Selasa, 08 April 2014

Ohio Doesn't Need No Stinking College Athlete Unions

Republican lawmakers in Ohio have an opinion about the idea of college athlete unions. We know this because they just added a provision to the state budget bill up for vote today to assert that students at state universities are “not public employees” based on their participation in athletic programs.

The provision is a response to the National Labor Relations Board ruling in March that labeled football players at Northwestern University (in Illinois) as employees and allowed them to hold a union vote later this month. Presumably, the lawmakers would like to shield the Ohio State Buckeyes and the rest of the state’s athletic programs from such a destabilizing move.

“I think we’re proactively restating that college athletes are not employees,” Republican representative Ron Amstutz, the bill’s sponsor sponsor, told the Cincinnati Enquirer. “If it ever comes up, it will be in the law.”

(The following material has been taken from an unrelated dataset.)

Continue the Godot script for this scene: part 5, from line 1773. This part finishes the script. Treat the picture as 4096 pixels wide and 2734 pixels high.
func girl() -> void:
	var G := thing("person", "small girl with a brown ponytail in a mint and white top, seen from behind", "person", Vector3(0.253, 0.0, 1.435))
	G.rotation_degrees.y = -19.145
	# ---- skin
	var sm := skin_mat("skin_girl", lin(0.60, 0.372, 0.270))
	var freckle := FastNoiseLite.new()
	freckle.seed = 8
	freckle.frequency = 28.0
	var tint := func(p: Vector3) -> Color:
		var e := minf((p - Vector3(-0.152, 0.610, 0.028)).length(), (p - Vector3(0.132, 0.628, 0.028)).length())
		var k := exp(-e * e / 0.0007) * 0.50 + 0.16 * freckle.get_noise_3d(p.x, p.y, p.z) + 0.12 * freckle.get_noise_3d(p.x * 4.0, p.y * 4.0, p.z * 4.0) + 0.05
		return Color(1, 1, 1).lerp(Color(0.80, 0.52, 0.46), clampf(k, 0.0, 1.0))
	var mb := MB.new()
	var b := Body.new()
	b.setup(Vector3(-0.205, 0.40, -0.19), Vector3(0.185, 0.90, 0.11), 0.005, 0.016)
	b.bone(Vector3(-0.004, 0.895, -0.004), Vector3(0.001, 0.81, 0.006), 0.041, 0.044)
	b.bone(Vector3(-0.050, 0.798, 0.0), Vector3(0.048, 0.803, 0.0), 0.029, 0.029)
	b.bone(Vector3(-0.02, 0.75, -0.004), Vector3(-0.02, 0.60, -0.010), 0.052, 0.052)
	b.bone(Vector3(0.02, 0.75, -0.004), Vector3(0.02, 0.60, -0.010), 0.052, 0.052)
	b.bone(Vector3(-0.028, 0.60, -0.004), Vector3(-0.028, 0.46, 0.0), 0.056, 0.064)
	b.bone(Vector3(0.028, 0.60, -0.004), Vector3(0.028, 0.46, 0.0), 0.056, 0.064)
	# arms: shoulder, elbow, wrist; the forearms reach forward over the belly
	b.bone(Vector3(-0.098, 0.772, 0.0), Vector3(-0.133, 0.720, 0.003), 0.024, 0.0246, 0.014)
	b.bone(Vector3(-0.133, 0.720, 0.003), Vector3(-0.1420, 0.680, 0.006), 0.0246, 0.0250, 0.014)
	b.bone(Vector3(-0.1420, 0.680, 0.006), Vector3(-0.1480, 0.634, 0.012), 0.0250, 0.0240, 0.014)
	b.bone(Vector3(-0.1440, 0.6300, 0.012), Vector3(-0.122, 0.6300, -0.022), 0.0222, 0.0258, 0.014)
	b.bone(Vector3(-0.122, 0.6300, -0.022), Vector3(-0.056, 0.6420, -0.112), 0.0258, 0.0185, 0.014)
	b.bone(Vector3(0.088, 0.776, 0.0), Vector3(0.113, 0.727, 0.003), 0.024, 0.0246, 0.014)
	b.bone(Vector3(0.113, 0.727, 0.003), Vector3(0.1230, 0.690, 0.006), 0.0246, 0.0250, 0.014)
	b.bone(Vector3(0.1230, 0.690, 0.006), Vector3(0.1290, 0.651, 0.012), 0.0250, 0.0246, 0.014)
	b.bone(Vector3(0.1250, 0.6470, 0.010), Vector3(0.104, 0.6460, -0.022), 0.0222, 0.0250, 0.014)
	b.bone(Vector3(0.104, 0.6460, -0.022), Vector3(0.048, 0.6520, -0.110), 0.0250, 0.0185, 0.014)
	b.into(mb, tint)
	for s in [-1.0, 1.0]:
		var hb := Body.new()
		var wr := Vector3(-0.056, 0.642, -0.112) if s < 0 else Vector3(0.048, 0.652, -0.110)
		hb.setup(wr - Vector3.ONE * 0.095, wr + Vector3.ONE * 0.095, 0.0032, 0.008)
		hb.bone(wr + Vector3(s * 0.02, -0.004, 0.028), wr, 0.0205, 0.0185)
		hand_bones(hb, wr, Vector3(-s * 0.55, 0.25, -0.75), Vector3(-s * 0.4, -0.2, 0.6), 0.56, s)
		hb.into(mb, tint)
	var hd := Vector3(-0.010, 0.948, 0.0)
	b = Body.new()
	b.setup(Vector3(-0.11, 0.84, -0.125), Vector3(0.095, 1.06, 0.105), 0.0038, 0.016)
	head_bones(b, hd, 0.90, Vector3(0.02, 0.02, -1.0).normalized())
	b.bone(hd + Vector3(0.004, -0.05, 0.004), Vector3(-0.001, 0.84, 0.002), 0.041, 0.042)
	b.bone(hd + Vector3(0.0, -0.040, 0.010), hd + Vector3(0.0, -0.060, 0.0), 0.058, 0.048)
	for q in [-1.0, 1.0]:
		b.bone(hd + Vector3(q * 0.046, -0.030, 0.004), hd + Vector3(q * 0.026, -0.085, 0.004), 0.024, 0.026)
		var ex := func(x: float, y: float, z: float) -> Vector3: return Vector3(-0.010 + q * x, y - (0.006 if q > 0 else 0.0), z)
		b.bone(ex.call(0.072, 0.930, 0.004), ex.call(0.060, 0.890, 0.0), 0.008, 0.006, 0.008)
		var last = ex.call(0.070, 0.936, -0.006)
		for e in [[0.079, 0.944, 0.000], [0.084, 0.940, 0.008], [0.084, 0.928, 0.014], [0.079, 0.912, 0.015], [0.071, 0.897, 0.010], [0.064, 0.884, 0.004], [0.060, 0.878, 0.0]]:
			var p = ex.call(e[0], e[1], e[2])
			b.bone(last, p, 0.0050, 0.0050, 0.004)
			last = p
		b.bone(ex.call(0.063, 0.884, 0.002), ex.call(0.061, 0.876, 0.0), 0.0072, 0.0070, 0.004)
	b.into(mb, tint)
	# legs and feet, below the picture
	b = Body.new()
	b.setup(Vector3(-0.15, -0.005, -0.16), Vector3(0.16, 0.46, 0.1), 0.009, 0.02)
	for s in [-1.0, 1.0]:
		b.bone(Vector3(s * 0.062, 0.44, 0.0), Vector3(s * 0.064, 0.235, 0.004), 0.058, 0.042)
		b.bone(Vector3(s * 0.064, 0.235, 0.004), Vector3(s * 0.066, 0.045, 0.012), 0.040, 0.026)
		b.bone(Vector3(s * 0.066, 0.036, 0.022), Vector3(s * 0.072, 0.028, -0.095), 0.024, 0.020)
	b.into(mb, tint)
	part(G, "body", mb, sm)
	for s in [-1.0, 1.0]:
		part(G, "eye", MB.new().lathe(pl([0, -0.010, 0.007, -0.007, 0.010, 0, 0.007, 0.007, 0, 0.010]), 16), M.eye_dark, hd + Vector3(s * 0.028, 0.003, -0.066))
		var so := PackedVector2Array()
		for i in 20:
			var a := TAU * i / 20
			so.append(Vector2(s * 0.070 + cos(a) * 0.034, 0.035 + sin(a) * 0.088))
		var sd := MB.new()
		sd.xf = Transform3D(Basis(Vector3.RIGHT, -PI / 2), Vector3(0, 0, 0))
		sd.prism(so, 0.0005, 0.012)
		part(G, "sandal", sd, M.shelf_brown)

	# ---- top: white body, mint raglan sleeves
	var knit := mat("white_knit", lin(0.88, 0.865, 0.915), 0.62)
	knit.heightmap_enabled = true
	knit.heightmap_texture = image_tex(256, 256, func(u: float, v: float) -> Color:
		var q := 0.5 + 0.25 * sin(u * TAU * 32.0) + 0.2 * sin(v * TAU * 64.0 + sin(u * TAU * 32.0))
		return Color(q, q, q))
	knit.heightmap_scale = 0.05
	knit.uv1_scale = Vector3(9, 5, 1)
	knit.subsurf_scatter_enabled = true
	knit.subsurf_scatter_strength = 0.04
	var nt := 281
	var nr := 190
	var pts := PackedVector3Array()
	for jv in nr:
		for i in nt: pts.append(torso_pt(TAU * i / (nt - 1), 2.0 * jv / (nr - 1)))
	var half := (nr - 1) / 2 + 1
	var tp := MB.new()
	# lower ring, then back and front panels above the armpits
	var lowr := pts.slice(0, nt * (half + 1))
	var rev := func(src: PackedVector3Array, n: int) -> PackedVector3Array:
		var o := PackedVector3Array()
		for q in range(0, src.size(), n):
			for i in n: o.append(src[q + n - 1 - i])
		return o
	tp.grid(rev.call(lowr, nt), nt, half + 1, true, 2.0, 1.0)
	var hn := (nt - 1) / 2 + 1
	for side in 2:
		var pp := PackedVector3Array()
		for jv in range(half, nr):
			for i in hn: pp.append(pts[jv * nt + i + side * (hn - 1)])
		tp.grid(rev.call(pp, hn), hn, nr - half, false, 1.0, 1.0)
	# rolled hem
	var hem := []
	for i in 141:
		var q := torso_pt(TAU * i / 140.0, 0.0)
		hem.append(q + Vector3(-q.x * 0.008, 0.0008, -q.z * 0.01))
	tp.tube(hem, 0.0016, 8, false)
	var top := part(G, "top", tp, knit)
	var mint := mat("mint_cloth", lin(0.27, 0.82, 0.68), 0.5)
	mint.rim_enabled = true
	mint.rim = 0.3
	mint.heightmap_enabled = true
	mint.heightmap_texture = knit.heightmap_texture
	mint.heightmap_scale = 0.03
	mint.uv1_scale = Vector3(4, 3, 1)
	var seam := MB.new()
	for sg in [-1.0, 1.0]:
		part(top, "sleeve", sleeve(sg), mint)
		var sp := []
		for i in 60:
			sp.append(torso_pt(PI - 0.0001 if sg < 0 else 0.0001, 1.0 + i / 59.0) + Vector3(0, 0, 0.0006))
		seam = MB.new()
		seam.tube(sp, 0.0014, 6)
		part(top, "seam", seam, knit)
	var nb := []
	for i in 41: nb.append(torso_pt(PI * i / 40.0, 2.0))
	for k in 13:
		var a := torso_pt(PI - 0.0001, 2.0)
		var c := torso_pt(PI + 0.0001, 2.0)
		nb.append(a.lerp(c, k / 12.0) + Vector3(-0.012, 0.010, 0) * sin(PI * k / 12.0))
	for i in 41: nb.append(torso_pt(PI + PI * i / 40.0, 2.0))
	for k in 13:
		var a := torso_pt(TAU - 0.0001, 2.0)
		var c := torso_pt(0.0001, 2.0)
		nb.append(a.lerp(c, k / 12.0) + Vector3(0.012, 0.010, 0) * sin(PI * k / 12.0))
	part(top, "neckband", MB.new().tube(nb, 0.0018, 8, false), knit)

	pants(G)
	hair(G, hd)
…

Proactive restatements, apparently, are the new empty gestures. As the Enquirer points out, Ohio law already defines employees in a way that would seem to exclude college athletes. And nothing in the new provision would stop college athletes from challenging the status quo in front of the State Employment Relations Board. In the larger picture, the Northwestern ruling, if it survives appeal, would change the legal status for athletes at private universities only. State schools are subject to state laws.

Yet Ohio lawmakers are right to be afraid. The ripples created by the Northwestern ruling will not stop at the Ohio border. If any NCAA school allows athletes to come to the bargaining table as employees, it will change the competitive landscape for all of them. NCAA President Mark Emmert acknowledged as much earlier this week when he said that the union-employee model would “blow up everything about the collegiate model of athletics.” If that explosion comes, the Ohio legislature’s restatement will be pointless at best, and possibly counter productive.

As Time has noted, schools that grant employee status to athletes would likely have an advantage in recruiting. If so, big programs at public universities in states that don’t allow for unions may well apply pressure on lawmakers to loosen the rules, not tighten them. If Ohio lawmakers really want to stay ahead of change and help the Buckeyes, they should probably subtract the word “not” from their provision.